▸ **PROMPT**
Your task is to write out the complete listing exactly as it is shown.

--- Begin SUPPLIED MATERIAL ---

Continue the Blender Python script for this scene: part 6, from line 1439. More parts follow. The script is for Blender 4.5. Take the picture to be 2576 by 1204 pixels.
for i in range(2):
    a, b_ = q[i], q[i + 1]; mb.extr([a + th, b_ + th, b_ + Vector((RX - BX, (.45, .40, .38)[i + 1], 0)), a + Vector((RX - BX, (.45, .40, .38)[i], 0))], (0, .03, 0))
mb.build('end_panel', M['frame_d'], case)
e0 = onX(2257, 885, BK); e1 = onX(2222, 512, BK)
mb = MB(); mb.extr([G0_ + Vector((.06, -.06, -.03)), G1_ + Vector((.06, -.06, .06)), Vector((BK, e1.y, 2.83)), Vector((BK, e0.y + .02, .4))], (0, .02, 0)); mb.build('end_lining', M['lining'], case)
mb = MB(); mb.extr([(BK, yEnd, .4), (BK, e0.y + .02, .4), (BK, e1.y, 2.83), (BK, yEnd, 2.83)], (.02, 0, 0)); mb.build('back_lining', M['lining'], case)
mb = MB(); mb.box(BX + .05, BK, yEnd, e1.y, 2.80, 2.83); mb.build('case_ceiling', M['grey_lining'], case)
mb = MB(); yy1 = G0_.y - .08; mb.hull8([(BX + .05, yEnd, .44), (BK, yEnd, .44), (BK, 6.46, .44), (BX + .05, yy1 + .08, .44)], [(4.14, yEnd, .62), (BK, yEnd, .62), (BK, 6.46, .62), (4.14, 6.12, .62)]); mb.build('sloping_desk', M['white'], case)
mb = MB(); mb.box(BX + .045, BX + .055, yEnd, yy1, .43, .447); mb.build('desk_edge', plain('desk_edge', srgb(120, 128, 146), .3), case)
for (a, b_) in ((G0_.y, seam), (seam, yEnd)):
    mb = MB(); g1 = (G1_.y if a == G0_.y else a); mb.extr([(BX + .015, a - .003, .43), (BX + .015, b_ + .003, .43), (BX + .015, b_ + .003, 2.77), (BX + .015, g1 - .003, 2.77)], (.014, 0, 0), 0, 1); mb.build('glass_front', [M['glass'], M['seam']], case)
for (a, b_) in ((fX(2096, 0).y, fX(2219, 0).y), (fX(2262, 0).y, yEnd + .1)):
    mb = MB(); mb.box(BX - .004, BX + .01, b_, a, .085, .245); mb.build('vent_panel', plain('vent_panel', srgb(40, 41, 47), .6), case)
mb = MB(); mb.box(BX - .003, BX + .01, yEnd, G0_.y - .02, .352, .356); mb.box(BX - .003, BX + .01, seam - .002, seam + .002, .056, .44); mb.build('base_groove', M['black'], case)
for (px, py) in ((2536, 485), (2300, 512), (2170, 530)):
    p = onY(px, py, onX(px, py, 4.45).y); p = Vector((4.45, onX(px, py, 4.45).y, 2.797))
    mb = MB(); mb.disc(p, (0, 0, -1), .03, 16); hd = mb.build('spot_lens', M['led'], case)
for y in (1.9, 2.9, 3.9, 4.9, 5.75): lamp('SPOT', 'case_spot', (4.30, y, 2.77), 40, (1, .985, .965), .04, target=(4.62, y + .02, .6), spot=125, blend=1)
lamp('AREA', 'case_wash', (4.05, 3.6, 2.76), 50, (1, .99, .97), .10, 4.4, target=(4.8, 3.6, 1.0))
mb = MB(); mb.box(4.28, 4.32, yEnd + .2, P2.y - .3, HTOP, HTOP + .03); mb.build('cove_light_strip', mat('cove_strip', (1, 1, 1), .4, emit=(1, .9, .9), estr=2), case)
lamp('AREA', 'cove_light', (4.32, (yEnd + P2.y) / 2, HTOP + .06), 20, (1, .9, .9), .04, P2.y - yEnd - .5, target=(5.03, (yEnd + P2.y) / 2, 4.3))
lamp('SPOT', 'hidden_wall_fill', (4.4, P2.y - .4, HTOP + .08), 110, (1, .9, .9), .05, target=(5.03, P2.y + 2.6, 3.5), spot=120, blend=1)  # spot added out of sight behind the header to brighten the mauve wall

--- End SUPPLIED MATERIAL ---

▸ **CORRECT OUTPUT**
Continue the Blender Python script for this scene: part 6, from line 1439. More parts follow. The script is for Blender 4.5. Take the picture to be 2576 by 1204 pixels.
for i in range(2):
    a, b_ = q[i], q[i + 1]; mb.extr([a + th, b_ + th, b_ + Vector((RX - BX, (.45, .40, .38)[i + 1], 0)), a + Vector((RX - BX, (.45, .40, .38)[i], 0))], (0, .03, 0))
mb.build('end_panel', M['frame_d'], case)
e0 = onX(2257, 885, BK); e1 = onX(2222, 512, BK)
mb = MB(); mb.extr([G0_ + Vector((.06, -.06, -.03)), G1_ + Vector((.06, -.06, .06)), Vector((BK, e1.y, 2.83)), Vector((BK, e0.y + .02, .4))], (0, .02, 0)); mb.build('end_lining', M['lining'], case)
mb = MB(); mb.extr([(BK, yEnd, .4), (BK, e0.y + .02, .4), (BK, e1.y, 2.83), (BK, yEnd, 2.83)], (.02, 0, 0)); mb.build('back_lining', M['lining'], case)
mb = MB(); mb.box(BX + .05, BK, yEnd, e1.y, 2.80, 2.83); mb.build('case_ceiling', M['grey_lining'], case)
mb = MB(); yy1 = G0_.y - .08; mb.hull8([(BX + .05, yEnd, .44), (BK, yEnd, .44), (BK, 6.46, .44), (BX + .05, yy1 + .08, .44)], [(4.14, yEnd, .62), (BK, yEnd, .62), (BK, 6.46, .62), (4.14, 6.12, .62)]); mb.build('sloping_desk', M['white'], case)
mb = MB(); mb.box(BX + .045, BX + .055, yEnd, yy1, .43, .447); mb.build('desk_edge', plain('desk_edge', srgb(120, 128, 146), .3), case)
for (a, b_) in ((G0_.y, seam), (seam, yEnd)):
    mb = MB(); g1 = (G1_.y if a == G0_.y else a); mb.extr([(BX + .015, a - .003, .43), (BX + .015, b_ + .003, .43), (BX + .015, b_ + .003, 2.77), (BX + .015, g1 - .003, 2.77)], (.014, 0, 0), 0, 1); mb.build('glass_front', [M['glass'], M['seam']], case)
for (a, b_) in ((fX(2096, 0).y, fX(2219, 0).y), (fX(2262, 0).y, yEnd + .1)):
    mb = MB(); mb.box(BX - .004, BX + .01, b_, a, .085, .245); mb.build('vent_panel', plain('vent_panel', srgb(40, 41, 47), .6), case)
mb = MB(); mb.box(BX - .003, BX + .01, yEnd, G0_.y - .02, .352, .356); mb.box(BX - .003, BX + .01, seam - .002, seam + .002, .056, .44); mb.build('base_groove', M['black'], case)
for (px, py) in ((2536, 485), (2300, 512), (2170, 530)):
    p = onY(px, py, onX(px, py, 4.45).y); p = Vector((4.45, onX(px, py, 4.45).y, 2.797))
    mb = MB(); mb.disc(p, (0, 0, -1), .03, 16); hd = mb.build('spot_lens', M['led'], case)
for y in (1.9, 2.9, 3.9, 4.9, 5.75): lamp('SPOT', 'case_spot', (4.30, y, 2.77), 40, (1, .985, .965), .04, target=(4.62, y + .02, .6), spot=125, blend=1)
lamp('AREA', 'case_wash', (4.05, 3.6, 2.76), 50, (1, .99, .97), .10, 4.4, target=(4.8, 3.6, 1.0))
mb = MB(); mb.box(4.28, 4.32, yEnd + .2, P2.y - .3, HTOP, HTOP + .03); mb.build('cove_light_strip', mat('cove_strip', (1, 1, 1), .4, emit=(1, .9, .9), estr=2), case)
lamp('AREA', 'cove_light', (4.32, (yEnd + P2.y) / 2, HTOP + .06), 20, (1, .9, .9), .04, P2.y - yEnd - .5, target=(5.03, (yEnd + P2.y) / 2, 4.3))
lamp('SPOT', 'hidden_wall_fill', (4.4, P2.y - .4, HTOP + .08), 110, (1, .9, .9), .05, target=(5.03, P2.y + 2.6, 3.5), spot=120, blend=1)  # spot added out of sight behind the header to brighten the mauve wall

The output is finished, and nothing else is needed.